Groundwater is simply water that occupies the pore spaces, crevices, or fractures within soil or rock. Some materials have a greater ability to store and transmit water than others. An aquifer is a groundwater reservoir composed of geologic units that are saturated with water and sufficiently permeable to yield water in a usable quantity from wells and springs. Sand and gravel deposits, sandstone, limestone, and fractured crystalline rocks are examples of geologic units that form aquifers. The USGS identifies seven principal aquifers or aquifer systems in Colorado: South Platte Aquifer, Arkansas Aquifer, High Plains Aquifer, San Luis Valley Aquifer System, Denver Basin Aquifer System, Piceance Creek Basin Aquifer, and the Leadville Limestone Aquifer of west-central Colorado.

Groundwater use in Colorado dates back to before the turn of the 20th century augmented by the advent of the deep-well turbine pump. Nineteen of Colorado’s 63 counties rely solely on this important water resource for potable supplies and domestic uses. Groundwater withdrawals by private wells and public water supply systems serve an estimated twenty percent of the state’s population. Agriculture is the largest user of groundwater, primarily for irrigation, however, it is also used to meet nearly all livestock and rural domestic water needs as well.

Sufficient water for a single household may be relatively easily obtained from wells in the bedrock aquifers, even the crystalline Precambrian rocks of the mountains. However, as households multiply, creating increased demands from many wells, a local aquifer with very limited storage that was sufficient for a few users, may be quickly depleted or polluted. Through wise water-management policies, protective regulations, and conservation activities, we can assure both the availability and the suitability of groundwater for future use.

The recently published ON-010 Colorado Groundwater Atlas has comprehensive information about every aspect of groundwater across the state.

The CGS is also continuing its program of detailed reporting on the groundwater resource status for individual counties across the state:

In 2015 the CGS implemented a program for generating individual county-based geology and groundwater surveys as both publications and web-based GIS applications. The surveys are tailored to inform the public, planners, and policy-makers about local geology and groundwater resources. They address all aquifers that are utilized in each county including those in alluvial, sedimentary, and crystalline geological formations. Patterned after county-wide groundwater resource series produced in the 1960s through mid-1970s, this current effort is intended to address counties where development pressures are straining current water resources and where no previous comprehensive surveys were done. The more recent surveys support and augment existing decision support and monitoring systems.
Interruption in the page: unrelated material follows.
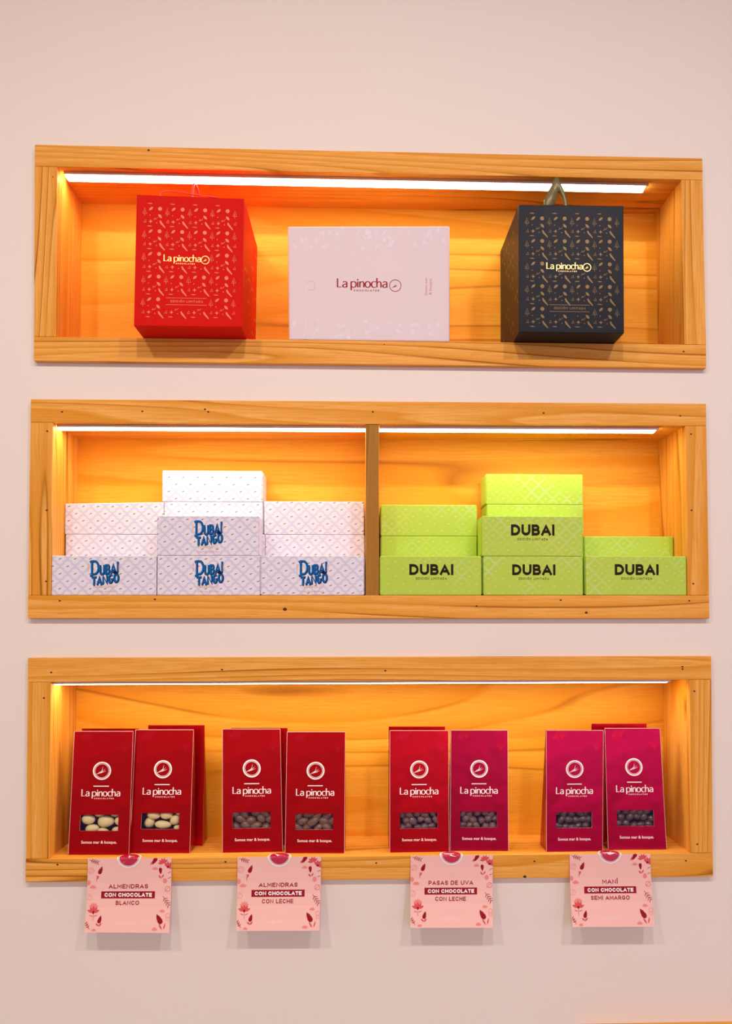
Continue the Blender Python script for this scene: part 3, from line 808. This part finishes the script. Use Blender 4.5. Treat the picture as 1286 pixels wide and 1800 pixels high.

The work is also derivative of our ongoing participation in the USGS STATEMAP program which is part of the National Cooperative Mapping program focused on detailed 1:24,000 scale 7.5 quadrangle geologic mapping. The county surveys also build on other work by the CGS, including the 2003 Ground Water Atlas of Colorado which used Operational Account funding. The importance of groundwater is clearly recognized in Colorado’s Water Plan and these county-wide data-sets will assist in sound management of existing resources.

Each study takes between one and two years to complete. Counties completed to date include Chaffee, Douglas, Elbert, La Plata, Mesa, and Park. Bent County is next in line.